Cirilo, o Círio (com C mesmo, pois Círio é seu nome e Cirilo seu
apelido, entre os amigos) era uma figura conhecida entre os professores
de uma universidade paulista, aonde eu ministrava aulas. Embora não
fosse professor, vivia na sala dos professores e, com o passar do tempo,
se transformo no quebra-galho para problemas de toda natureza.
Reconhecia firmas em cartórios, resolvia problemas no Detran, na
Prefeitura, na Receita Federal e até desembaraçava mercadorias no
aeroporto. Cobrava pouco, quase nada, pois não era formalmente um
Despachante; era procurador. Um belo dia nos surpreendeu. Chegou na sala
e soltou a notícia: “Adeus para todo mundo. Amanhã vou embora. Vou
morar em Paris, com minha irmã. O marido dela, um francês, morreu e ela
conseguiu uma autorização de permanência para mim”. Perdemos o nosso
procurador-despachante.
Alguns poucos anos depois, quando eu estava fazendo pesquisa no Muséum
National D’Histoire Naturelle, mas precisamente no Musée de l’Homme
(Museu do Homem), na capital francesa, sou surpreendido por um abraço de
Cirilo. Fomos tomar um café, ali mesmo na Place du Trocadéro. As suas
notícias era boas. Ainda estava morando com a sua irmã, estava namorando
uma francesa, ex-costureira da Maison Christian Dior. Mas, o mais
importante era que sua irmã era amiga de Celso Furtado e, agora, ele era
o quebra-galho (procurador) do mestre lá em Paris. Essa última parte
despertou a minha atenção. Disse-lhe que tinha conhecido o Dr. Celso
anos antes – aqui em Natal – e tínhamos participado de alguns eventos
sobre economia, no Rio e em São Paulo. Cirilo, o Círio, pediu licença
por uns minutos, se levantou e saiu. Instante depois voltou e disse-me;
“Pronto. Está tudo resolvido. Vamos almoçar com le monsieur Furtado”. E
fomos.
Foi uma conversação amigável, mais que um almoço – o mestre tinha se
convertido à “nouvelle cuisine française” (muito sabor e pouca comida).

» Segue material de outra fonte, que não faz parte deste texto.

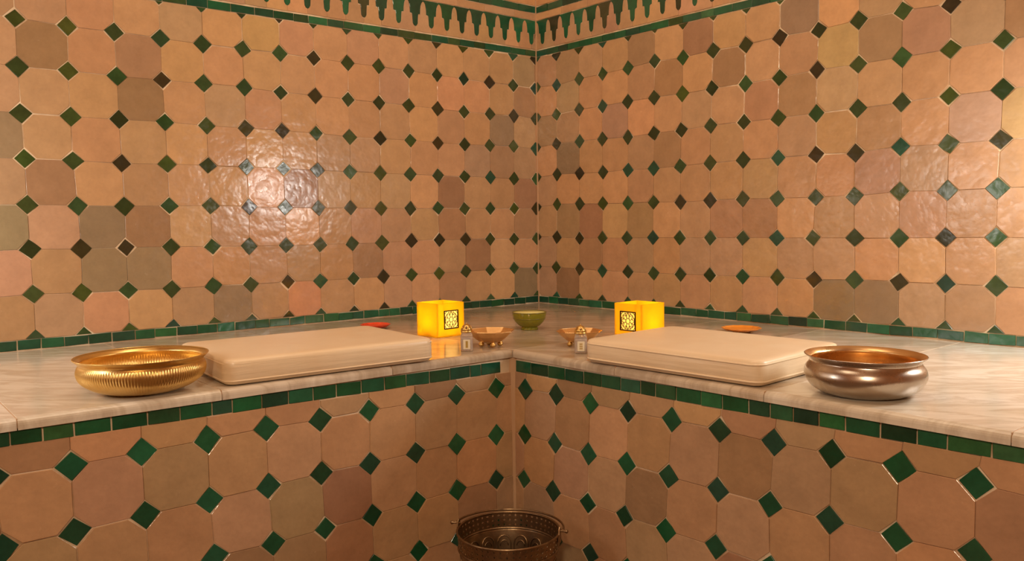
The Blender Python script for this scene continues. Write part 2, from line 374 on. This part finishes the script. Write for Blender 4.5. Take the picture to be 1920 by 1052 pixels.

Entre os assuntos desse bate-papo, surgiu o problema da imigração na
França. A opinião de Celso Furtado era que, um dia qualquer, num futuro
muito próximo, a situação de aparente calmaria iria explodir em uma
comoção social. Isso por culpa das boas intenções política e social dos
franceses, mas, principalmente, pelas restrições econômicas – e, em
decorrência, também sociais – impostas aos emigrantes. Foi uma aula.
Sua tese (aqui reproduzida de memória e, portanto, sujeita a lapsos e
erros) era que os franceses quando aceitam um emigrante querem fazer
dele um francês. Dão-lhe os conceitos teóricos de liberdade, igualdade e
fraternidade, mas em troca exigem que ele perca a sua identidade de
origem, se esqueçam dos costumes, hábitos e crenças herdados dos seus
antepassados. Dão a cidadania ou o direito de morar na França, mas não
lhe dão condições econômicas iguais as que têm os franceses. A
consequência é a degradação social do individuo. E o resultado disso é a
formação de grupos de pessoas de baixa renda, que passam a ser
discriminados pelos franceses tradicionais. Esses grupos se juntam e
terminam formando aglomerados urbanos, cujos habitantes têm menos
oportunidade de trabalho e quando trabalham ganham menos. Como era de se
esperar, nesses lugares o índice de criminalidade é maior do que no
resto do país. Então, os emigrantes são tratados como párias e
criminosos, por uma parcela dos franceses.
O mestre tinha razão. Para os emigrantes liberdade, igualdade e
fraternidade são meros conceitos teóricos. E agora Paris está em
chamas.
O Jornal de Hoje e O Mossoroense. Natal/Mossoró, Nov. 2005.